El tiempo es un concepto que Christopher Nolan ha “gestionado” de diversas maneras en su filmografía. En Memento, la trama se cuenta de manera no lineal, con flashbacks y forwards en los que la acción “avanza” a la inversa. En Origen (Inception),
una camioneta “tardaba” 45 minutos en caer desde un puente a un río y
el tiempo se “dilataba” a medida que los personajes “profundizaban” en
los sueños dentro de los sueños. En Interstellar,
el viaje a través del espacio causa estragos, de modo que el tiempo se
dilata tras atravesar un agujero de gusano, y lo que sucede en una hora
en un planeta es mucho más largo (años, de hecho) en la Tierra. Todo
ello, de alguna manera u otra, también se percibe en un filme de género
histórico-bélico como es Dunkerque,
en el que Nolan recrea la evacuación de la Fuerza Expedicionaria
Británica (FEB) y de parte del Ejército francés desde las playas de esta
ciudad del norte de Francia entre el 26 de mayo y el 4 de 1940, como
consecuencia de la derrota de los aliados ante el avance de la Wehrmacht
alemana (la Blitzkrieg),
iniciado tres semanas antes. Arrinconados en las playas de Dunkerque y
alrededores, la Operación Dinamo fue un hito, un esfuerzo por salvar a
casi 350.000 soldados (dos tercios eran británicos) y hacerlos regresar a
Inglaterra, y en el que la Royal Navy británica contó con la ayuda de
una flotilla de pequeñas embarcaciones civiles.

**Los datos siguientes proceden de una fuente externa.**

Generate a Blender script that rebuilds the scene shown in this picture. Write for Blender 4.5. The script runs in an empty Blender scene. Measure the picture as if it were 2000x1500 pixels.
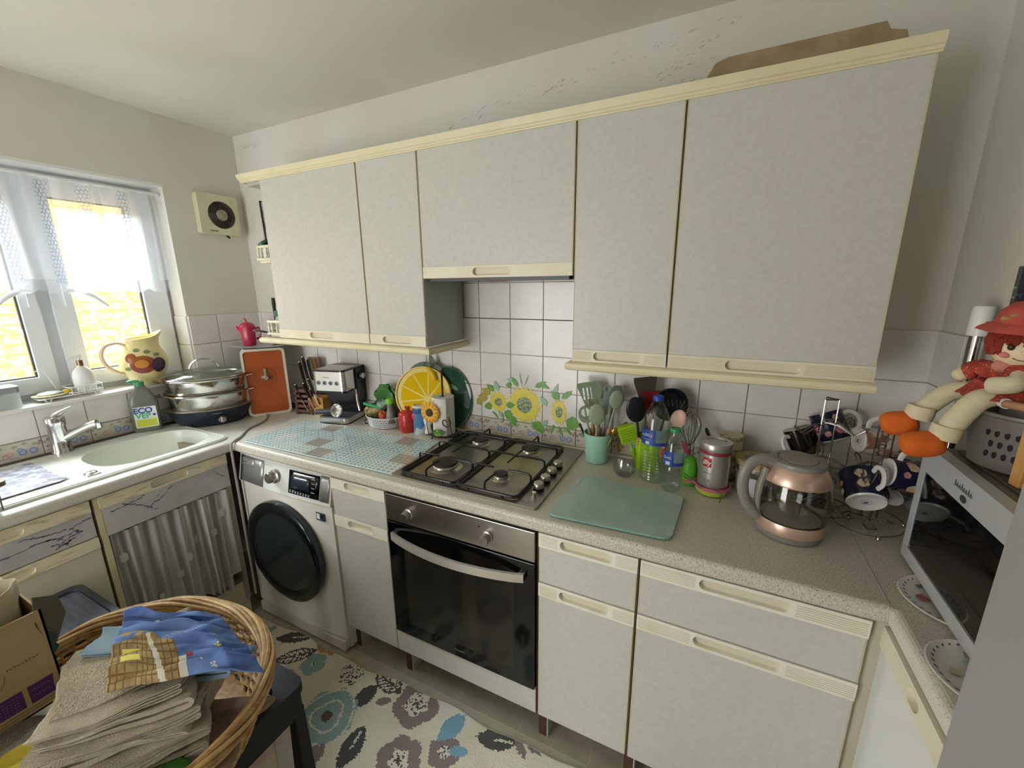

Decía que Nolan vuelve a utilizar el tiempo en la construcción de la trama de esta película. Son tres las perspectivas y las líneas temporales que se utilizan en el tiempo: el espigón de Dunkerque, en el que transcurre la acción “en tierra” y que se dilata durante una semana; “en el mar”, con el viaje de un barco desde Inglaterra a las playas de Dunkerque para colaborar en la evacuación, y que transcurre en un día; y “en el aire”, con la labor de dos aviones británicos que luchan contra los enemigos alemanes en el plazo de una hora. Las tres perspectivas se “mezclan” en una trama no lineal, de modo que percibimos puntos de vista diferentes pero de hecho muy similares, con el miedo como variable común. El miedo a la muerte, a quedar mutilados, a ahogarse en el mar, a quedar encerrados en el interior de un barco… a no regresar a casa, que es lo que desean los cientos de miles de soldados que durante aquellos días quedaron atrapados en Dunkerque. Nolan, del mismo modo que con el tiempo, va de lo general a lo particular y muestra en punto de vista de algunos soldados en las playas (interpretados por autores poco conocidos como Fion Whitehead, o incluso noveles como el ex miembro de la banda One Direction, Harry Styles), de algunos oficiales (Kenneth Branagh, James D’Arcy) en los muelles, de un padre (Mark Rylance), su hijo y un amigo de este, de soldados cobardes (Cillian Murphy) o de pilotos que luchan en los aires para evitar que el enemigo siga bombardeando sobre las playas o los barcos aliados (Tom Hardy, Jack Lowden).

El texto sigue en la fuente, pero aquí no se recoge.